Expansion of nexus: The equating of internet activity to physical presence could push additional states to enact factor-presence nexus thresholds to provide additional clarity to taxpayers. The MTC’s Statement of Information language further narrows the scope and applicability of P.L. 86-272, which was already reduced as more and more businesses move away from exclusively selling tangible personal property. While only two states have made active steps thus far toward adopting the updated Statement of Information since it was released, a significant portion of taxpayers can expect to be affected by online sales to California- and New York-based customers.

Potential for challenges — treating internet sales as presence: The Statement of Information’s equating of internet sales to physical presence without clarifying its basis for doing so could encourage taxpayer challenges, particularly where facts and circumstances deviate from the examples in the Statement of Information.

Potential for challenges — examples language: Further judicial or legislative clarification may be needed regarding the specifics of the examples in the Statement of Information. For instance, Example 2’s provision concerning active post-sale assistance via electronic chat or email involves actions that typically were, and continue to be, handled via telephone.
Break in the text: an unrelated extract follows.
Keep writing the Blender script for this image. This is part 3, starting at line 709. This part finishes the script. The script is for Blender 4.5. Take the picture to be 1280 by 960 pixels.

Differences between performing this service via the internet versus telephone may need to be established.

Furthermore, P.L. 86-272 does not define “tangible personal property.” While most states do not define tangible personal property in detail as part of their income tax statutes, they often do so for purposes of sales tax. As these definitions evolve and more digital products are considered tangible personal property, certain states could have different treatment of a business’s activities regarding P.L. 86-272 protection.

What businesses should do now: In the meantime, businesses with online sales should reevaluate their nonfiling positions, particularly in California and New York, while monitoring additional states that may enact similar language to the Statement of Information, perhaps retroactively. Businesses whose facts and circumstances create material risk under the new guidance should consider requesting a private letter ruling with the state and/or applying for a voluntary disclosure agreement on a no-name basis to obtain further clarity before filing.